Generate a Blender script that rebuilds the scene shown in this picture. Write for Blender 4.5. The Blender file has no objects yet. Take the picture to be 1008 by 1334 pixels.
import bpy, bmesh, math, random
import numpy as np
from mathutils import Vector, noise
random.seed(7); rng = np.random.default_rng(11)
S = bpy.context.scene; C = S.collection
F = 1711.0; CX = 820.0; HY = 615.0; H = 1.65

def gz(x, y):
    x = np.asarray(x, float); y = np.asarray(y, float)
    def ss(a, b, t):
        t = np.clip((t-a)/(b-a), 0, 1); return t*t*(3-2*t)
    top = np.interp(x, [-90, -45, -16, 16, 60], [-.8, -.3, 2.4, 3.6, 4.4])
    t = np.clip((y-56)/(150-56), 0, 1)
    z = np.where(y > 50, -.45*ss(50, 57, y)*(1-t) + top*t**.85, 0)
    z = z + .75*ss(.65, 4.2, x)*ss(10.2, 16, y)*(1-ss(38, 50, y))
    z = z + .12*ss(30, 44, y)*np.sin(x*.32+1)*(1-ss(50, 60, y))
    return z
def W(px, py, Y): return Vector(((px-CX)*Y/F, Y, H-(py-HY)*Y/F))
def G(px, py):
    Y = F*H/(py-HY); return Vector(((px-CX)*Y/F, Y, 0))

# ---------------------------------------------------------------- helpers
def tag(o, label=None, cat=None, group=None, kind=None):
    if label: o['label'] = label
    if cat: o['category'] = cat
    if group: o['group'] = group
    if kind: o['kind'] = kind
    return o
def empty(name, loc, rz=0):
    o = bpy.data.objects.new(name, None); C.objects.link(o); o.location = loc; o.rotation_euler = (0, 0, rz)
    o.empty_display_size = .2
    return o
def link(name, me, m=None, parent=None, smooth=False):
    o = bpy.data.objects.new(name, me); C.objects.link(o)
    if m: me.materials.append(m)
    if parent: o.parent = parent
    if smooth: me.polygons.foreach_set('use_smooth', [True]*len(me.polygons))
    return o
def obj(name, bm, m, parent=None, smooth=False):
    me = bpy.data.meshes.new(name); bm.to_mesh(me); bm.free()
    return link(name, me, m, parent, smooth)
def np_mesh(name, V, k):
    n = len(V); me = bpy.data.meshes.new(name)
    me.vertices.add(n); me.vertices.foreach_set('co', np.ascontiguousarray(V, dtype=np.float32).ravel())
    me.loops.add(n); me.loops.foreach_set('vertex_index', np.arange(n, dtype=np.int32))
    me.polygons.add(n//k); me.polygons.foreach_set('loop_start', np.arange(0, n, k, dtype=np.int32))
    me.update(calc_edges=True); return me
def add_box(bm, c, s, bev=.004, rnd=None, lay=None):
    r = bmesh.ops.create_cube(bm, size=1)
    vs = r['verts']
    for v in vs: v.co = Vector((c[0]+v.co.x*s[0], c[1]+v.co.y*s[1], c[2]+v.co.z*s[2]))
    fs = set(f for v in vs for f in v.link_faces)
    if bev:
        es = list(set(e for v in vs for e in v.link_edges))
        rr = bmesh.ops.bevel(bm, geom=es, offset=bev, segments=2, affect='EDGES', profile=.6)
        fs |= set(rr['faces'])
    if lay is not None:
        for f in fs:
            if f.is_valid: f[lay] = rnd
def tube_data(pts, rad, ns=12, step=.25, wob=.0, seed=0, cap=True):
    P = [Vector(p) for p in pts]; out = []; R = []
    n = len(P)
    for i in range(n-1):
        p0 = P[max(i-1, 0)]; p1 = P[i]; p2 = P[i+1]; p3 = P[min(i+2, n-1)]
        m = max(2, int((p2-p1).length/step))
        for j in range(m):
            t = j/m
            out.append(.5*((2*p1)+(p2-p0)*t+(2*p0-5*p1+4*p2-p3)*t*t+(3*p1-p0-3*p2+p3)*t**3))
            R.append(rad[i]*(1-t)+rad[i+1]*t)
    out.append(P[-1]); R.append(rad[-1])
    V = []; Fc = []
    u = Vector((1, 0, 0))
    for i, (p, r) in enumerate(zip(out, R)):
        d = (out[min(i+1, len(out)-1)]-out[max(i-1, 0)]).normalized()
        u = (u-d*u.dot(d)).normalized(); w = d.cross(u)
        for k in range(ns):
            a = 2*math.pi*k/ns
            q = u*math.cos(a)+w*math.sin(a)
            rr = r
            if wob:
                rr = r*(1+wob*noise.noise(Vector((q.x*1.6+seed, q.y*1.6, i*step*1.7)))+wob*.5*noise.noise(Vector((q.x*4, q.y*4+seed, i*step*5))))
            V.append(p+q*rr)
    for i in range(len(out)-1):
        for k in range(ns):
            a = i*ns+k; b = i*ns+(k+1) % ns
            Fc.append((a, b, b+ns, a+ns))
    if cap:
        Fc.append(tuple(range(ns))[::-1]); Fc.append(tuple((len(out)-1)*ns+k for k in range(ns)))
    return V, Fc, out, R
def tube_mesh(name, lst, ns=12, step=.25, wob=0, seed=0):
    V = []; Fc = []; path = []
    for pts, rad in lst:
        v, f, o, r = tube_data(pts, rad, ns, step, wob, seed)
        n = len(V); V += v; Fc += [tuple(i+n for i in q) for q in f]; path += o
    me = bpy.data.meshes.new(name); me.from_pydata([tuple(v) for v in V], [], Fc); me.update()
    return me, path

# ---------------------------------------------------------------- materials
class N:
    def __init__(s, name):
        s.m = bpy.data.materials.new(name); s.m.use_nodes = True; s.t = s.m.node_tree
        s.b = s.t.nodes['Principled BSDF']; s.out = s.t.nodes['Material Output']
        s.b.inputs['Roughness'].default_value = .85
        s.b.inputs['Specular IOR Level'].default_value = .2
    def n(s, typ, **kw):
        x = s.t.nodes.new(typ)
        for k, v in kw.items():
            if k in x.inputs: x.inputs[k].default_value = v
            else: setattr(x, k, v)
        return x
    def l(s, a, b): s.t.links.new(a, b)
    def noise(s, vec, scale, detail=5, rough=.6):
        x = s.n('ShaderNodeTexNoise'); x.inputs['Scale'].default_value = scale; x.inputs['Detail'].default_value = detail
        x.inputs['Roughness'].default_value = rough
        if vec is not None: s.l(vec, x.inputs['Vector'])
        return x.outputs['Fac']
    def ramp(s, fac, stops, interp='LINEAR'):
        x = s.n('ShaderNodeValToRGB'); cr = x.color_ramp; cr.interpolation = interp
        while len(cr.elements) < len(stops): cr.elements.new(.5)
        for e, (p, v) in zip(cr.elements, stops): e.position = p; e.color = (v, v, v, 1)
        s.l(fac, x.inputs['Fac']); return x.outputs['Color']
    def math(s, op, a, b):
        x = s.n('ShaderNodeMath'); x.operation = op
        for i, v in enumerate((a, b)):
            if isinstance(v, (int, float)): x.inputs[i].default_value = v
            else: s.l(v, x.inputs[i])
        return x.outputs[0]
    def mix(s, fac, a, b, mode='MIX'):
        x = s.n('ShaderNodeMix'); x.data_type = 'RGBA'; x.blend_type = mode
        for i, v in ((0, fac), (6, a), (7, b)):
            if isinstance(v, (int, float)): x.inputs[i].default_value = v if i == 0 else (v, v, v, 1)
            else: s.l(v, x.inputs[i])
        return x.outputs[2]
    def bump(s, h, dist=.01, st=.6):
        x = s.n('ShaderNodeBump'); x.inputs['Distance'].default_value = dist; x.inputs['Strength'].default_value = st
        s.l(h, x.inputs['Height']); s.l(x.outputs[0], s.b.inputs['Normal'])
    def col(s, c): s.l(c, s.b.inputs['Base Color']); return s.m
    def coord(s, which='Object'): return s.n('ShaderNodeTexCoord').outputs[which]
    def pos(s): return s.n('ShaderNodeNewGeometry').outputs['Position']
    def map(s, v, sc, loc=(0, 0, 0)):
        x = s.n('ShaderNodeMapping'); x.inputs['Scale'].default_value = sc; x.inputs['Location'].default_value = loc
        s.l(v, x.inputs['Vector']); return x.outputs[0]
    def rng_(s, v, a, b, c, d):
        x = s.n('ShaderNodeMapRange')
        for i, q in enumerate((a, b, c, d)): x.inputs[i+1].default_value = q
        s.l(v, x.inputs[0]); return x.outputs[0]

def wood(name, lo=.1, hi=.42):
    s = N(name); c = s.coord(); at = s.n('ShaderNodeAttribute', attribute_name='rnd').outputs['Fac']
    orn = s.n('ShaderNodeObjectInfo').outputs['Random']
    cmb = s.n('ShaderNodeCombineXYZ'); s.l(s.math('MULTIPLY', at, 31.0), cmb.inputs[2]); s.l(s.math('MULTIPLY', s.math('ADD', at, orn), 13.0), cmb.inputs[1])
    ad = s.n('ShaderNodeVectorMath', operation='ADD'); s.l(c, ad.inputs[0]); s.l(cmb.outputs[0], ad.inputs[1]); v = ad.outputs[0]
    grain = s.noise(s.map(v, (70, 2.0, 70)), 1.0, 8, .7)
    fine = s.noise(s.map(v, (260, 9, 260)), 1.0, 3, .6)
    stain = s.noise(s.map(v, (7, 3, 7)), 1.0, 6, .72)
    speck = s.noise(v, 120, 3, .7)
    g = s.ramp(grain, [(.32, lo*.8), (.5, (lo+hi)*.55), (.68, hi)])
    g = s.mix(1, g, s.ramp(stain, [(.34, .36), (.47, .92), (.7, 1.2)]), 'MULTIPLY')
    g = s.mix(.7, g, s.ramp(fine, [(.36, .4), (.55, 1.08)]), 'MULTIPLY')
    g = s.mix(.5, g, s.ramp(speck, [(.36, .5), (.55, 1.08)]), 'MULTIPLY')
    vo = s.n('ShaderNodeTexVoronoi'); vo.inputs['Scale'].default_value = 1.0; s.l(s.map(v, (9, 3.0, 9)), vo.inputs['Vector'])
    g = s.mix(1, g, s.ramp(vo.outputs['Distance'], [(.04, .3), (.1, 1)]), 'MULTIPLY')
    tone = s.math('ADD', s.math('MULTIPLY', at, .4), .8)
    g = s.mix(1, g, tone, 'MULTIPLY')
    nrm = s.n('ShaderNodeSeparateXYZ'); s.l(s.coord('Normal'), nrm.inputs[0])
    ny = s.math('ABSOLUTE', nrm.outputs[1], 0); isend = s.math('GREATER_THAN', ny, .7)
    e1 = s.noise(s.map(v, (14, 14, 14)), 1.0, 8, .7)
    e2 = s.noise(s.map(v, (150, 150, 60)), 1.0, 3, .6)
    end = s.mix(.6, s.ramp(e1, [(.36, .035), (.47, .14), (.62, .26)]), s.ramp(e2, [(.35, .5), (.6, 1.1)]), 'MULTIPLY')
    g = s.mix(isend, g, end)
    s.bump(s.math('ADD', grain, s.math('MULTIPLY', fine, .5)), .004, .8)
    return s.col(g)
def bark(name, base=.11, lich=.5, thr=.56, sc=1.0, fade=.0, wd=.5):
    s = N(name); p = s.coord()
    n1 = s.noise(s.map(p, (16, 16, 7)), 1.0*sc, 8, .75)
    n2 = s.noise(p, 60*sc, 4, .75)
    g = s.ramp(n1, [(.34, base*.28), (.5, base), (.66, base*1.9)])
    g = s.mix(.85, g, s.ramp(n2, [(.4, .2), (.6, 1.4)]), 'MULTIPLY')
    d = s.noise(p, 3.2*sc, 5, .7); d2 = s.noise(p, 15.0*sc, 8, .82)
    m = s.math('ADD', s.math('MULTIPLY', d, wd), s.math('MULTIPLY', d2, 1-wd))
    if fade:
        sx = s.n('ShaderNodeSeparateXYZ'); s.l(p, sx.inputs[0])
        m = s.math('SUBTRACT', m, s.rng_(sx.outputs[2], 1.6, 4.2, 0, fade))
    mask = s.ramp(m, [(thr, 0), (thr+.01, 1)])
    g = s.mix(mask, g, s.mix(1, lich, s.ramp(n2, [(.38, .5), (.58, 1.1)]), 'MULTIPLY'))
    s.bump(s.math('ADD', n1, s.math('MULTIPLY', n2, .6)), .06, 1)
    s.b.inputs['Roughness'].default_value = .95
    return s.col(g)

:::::

*Written request*. Copy out the listing above, line by line and exactly, from its first line to the line holding "F = 1711.0; CX = 820.0; HY = 615.0; H = 1.65", inclusive.

*Completed task*.
Generate a Blender script that rebuilds the scene shown in this picture. Write for Blender 4.5. The Blender file has no objects yet. Take the picture to be 1008 by 1334 pixels.
import bpy, bmesh, math, random
import numpy as np
from mathutils import Vector, noise
random.seed(7); rng = np.random.default_rng(11)
S = bpy.context.scene; C = S.collection
F = 1711.0; CX = 820.0; HY = 615.0; H = 1.65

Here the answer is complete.